If the big wheel landed on a number, that was the number of spaces you’d move. Climbing, crawling, jumping, and swinging on ropes were required to move along squares. After moving forward and stopping on a square, you were asked a question. Fall to answer it correctly — it was timed, but you had three chances — meant you faced the punishment wheel.

Come to think of it, there was a television audience cheering us on. Writing about it today prompts comparisons to an updated game of Life combined with Trival Pursuit, which sums up my writing life, I think.

Spinning wheels, killing time, chasing trivia, and hoping to advance, it’s a writer’s life.

That Damn Dream

Had another one of those damn depressing dreams again where I was in the military. I’d been out, now I was back in.

It was just in time for a military parade and change-of-command ceremony. We were dressing in our Class A, or what is also called our service dress uniforms. I was behind, behind in knowing what to do, where to go, and when to be there. My hair was shaggy and needed to be trimmed to mil standards. I was racing to get my uniform pressed and check on my fruit salad, and worrying that my uniform was still in reg. Then I didn’t know where to go. I was running behind and people were both giving me grief and being supportive.

But they were leaving because it was time to assemble until I was alone, still scrambling.

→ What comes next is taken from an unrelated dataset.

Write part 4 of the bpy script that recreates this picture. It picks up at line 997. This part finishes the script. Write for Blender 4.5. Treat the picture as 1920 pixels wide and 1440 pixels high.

I still had to much to do, racing through a shower, getting the uniform on, and then checking the hair on my neck. You can bet, on reflection, I found it ironic that I was back in the military for a change-of-command ceremony. Changes are needed, I’m telling myself, or you’ll be exposed!

So much anxiety in that dream, a perfect exposure of the imposter syndrome.

Damn.

Depressing Dream

Last night’s featured dream was so depressing. I’d rather not recall many details. I awoke upset, and that’s enough.

The dream’s gist was that I’d been fired. I worked for a few years as a teenager, was in the military for twenty years, and then worked as a civilian for another twenty. I was never fired from anything, so being fired in a dream upset me.

Oddly in the dream, I did things to provoke them to fire me. And then I was surprised when it happened. After being fired, I had to go tell my wife. It gets weird, here; homeless, we were living in my office of the company that fired me. I had to wake her up and tell her that we needed to leave because I’d been fired. Then friends and co-workers arrived to clean out my office. As they did, they passed a wall where I was featured as employee of the month, quarter, year, etc. Although we were civilians in this dream, my boss in this mess was a former commander of mine. I was a senior NCO and he was a colonel, but we enjoyed one another’s company, often seeking each other out, so being fired by him made it feel harsher, and very personal. The words he used that stay with me was, “Get your filth out of here.”

Remembering and writing, of course, I’m calmer about it. Many psychological aspects of the dream are exposed. Calmer and more distant from it, I’m able to see the messages I’m sending myself, or the veins of doubts and anxiety being uncovered.

Later today, I’ll probably think more about it and even have a chuckle. I might need a glass of wine to reach that stage.